Auf das von unserer Kanzlei verfasste Forderungsschreiben reagierte die Mineralölgesellschaft in gewohnter Weise ablehnend.
Die Einleitung eines weiteren Gerichtsverfahrens zur Rechtswidrigkeit einer fristlosen Vertragsauflösung war damit unvermeidbar. Da der Pächter die Fortführung der anderen Tankstelle möglichst nicht gefährden wollte, wurde mit der Einbringung der Klage bis kurz vor Ablauf der Verjährungsfrist im Jahr 2010 zugewartet.
Neben dem Vorwurf des Nichtaufbaus der Aktionsware behauptete die beklagte Partei – wie üblich – auch, dass der Pächter die Tankstelle nicht ausreichend sauber gehalten hätte. Dies wurde vom Pächter natürlich bestritten. Aber selbst wenn die Sauberkeit nicht optimal gewesen sein sollte, so lag dies daran, dass das betriebswirtschaftliche Ergebnis einen höheren Personaleinsatz nicht zuließ.
Das Erstgericht beauftragte einen betriebswirtschaftlichen Sachverständigen mit der Beurteilung der betriebswirtschaftlichen Möglichkeiten des Pächters. Das Gutachten bestätigte auch diese Argumentation Susanne Kuens. Als nächstes beauftragte das Erstgericht einen Gutachter mit der Bestimmung des Provisionsäquivalents für den Folgemarkt.
Schließlich gab das Erstgericht der Klage auf Ausgleichsanspruch für den Treibstoffvertrieb und den Folgemarkt statt. Die beklagte Partei erhob gegen das Urteil Berufung, konnte allerdings nur erreichen, dass das Ersturteil – nach weiteren Verhandlungen – etwas ausführlicher begründet werden musste.

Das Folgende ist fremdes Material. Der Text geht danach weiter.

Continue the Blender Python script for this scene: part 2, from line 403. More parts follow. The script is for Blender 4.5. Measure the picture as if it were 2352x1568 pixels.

Fünf Jahre nach dem rechtswidrigen Ausspruch der fristlosen Vertragsauflösung musste die beklagte Partei nicht nur erhebliche Ausgleichsansprüche und Zinsen in Höhe von über 8% p.a an den Pächter zahlen, sondern auch die Sachverständigengebühren und Vertretungskosten ersetzen.